Regelungsbedarf besteht allerdings bei dezentralen Lüftungslösungen über Einzelraumlüftungsgeräte aktuell noch in Sachen „Brandschutz“. Denn während beispielsweise die Absicherung von Raumentlüftungssystemen nach DIN 18017, Teil 3, in Verbindung mit Installationsschächten innerhalb eines Gebäudes über die Landesbauordnungen explizit beschrieben und geregelt ist, fehlen für Einzelraumlüftungsgeräte bislang vergleichbare Vorgaben.
Grundlagenarbeit notwendig
Das „Regelungsdefizit“ hängt zwar eng damit zusammen, dass ALD und Einzelraumlüftungsgeräte keine Wanddurchführungen „durch feuerbeständige Wände oder Decken“ (mit F-Klassifizierung) im Sinne ursprünglicher Definition sind. Davon losgelöst zeigt aber gerade die anhaltende Diskussion um die mögliche Brandlast von Wärmedämmverbundsystemen (WDVS) die enge Wechselbeziehung zwischen Fassadenbränden und Außenwanddurchführungen zum Zwecke der Wohnraumlüftung auf.
„In der Vergangenheit“, erinnert sich Professor Dr.-Ing. Thomas Hartmann, „gab es zwar gewisse Vorgaben zur Verschließbarkeit von ALD, beispielsweise in der EnEV 2002. Aber die waren eben im Hinblick auf Wärmeverluste verfasst, nicht unter dem Aspekt des Brandschutzes.“ Auch nur noch in der Rückschau als Erwähnung: die etwa zehn Jahre alten Merkblätter des ZIV, die auf Risiken durch Abgase abzielten; das Thema Brand- oder zumindest Rauchüberschlag vom WDVS abtropfend in den ALD also ebensowenig zum Gegenstand hatten.

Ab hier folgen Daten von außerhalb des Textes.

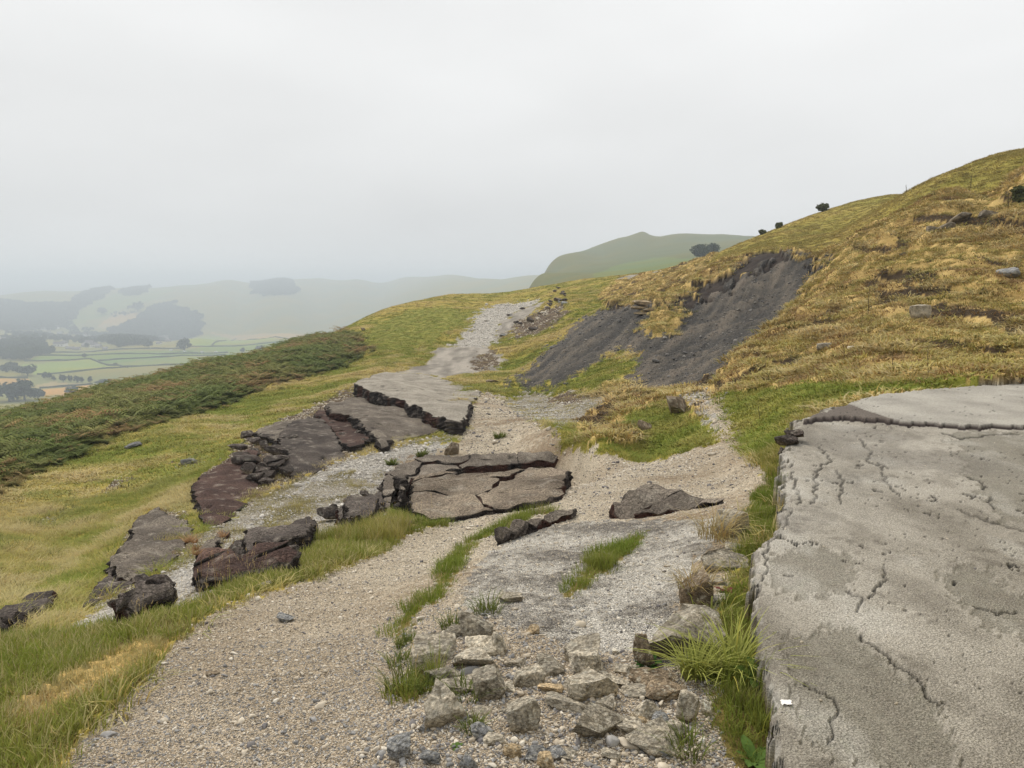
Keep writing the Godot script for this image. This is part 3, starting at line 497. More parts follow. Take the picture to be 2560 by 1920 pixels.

Ob und inwieweit daraus resultierend auf Strecke gesehen ein ähnlicher Regelungskatalog aufgestellt wird (oder werden sollte) wie bei klassischen Wanddurchführungen durch Brandschutzabschnitte, mag Professor Hartmann dabei derzeit ebenso wenig beurteilen wie die Frage, ob an ALD und Einzelraumlüftungsgeräte ähnliche Prüfanforderungen wie beispielsweise an Brandschutzklappen oder Deckenschotts zu stellen wären: „Es gibt sicherlich technische Tendenzen bis hin zu Sensoren für die Raumluftqualität, die bei den dezentralen Wohnraumlüftungssystemen durchaus auch als Notfallschalter im Brandfalle fungieren könnten. Bis das aber in entsprechenden Regelwerken abgebildet ist, muss zuvor noch wesentliche Grundlagenarbeit geleistet werden.“
Schutzeffekt wie Brandriegel
Bis diese Regelwerke erstellt und anerkannt sind, ist also bei der nachträglichen Ausstattung von Geschossbauten mit einem Wärmedämmverbundsystem in Kombination mit einer raumweisen, dezentralen Wohnraumlüftung der Brandschutz bauseits sicherzustellen. Als anerkannter Stand der Technik gelten dafür DIBt-geprüfte Fassadenelemente mit allgemeiner bauaufsichtlicher Zulassung, die in schwer entflammbaren WDVS nach DIN 4102-1/B1 eingesetzt werden dürfen. Diese Fassadenelemente in der Dämmstärke des WDVS bestehen in der Regel aus einer inneren und äußeren mineralischen Kapselung des Dämmkerns (s. Abb. 3). Er kompensiert mit einem Durchgangskoeffizienten von 0,030 W/m²K einerseits die Verringerung der Wärmedämmschicht im Bereich des Lüftungsspaltes. Andererseits aber wirken die Elemente durch die mineralische Kapselung ähnlich wie die Brandriegel, die für Gebäude mittlerer Höhe beziehungsweise für die Gebäudeklassen 4 bis 5 in jedem zweiten Geschoss oberhalb der Fenster als Schutz gegen eine Brandausbreitung/Brandweiterleitung auf Außenwänden mit WDVS vorgeschrieben sind.
Außenluftdurchlässe oder Einzelraumlüftungsgeräte ohne diesen „baulichen Brandschutz“ stellen hingegen nicht nur ein höheres Brandrisiko an sich dar: Da die ALD die als System geprüfte Konstruktion des WDVS durchbricht, erlischt sofort dessen Zulassung nach DIN 4102-1/B1. Die gedämmte Fassade als solche entspricht also nicht mehr den aktuellen Brandschutzvorgaben für Geschossbauten – mit allen daraus möglicherweise resultierenden Haftungsrisiken für die Betreiber.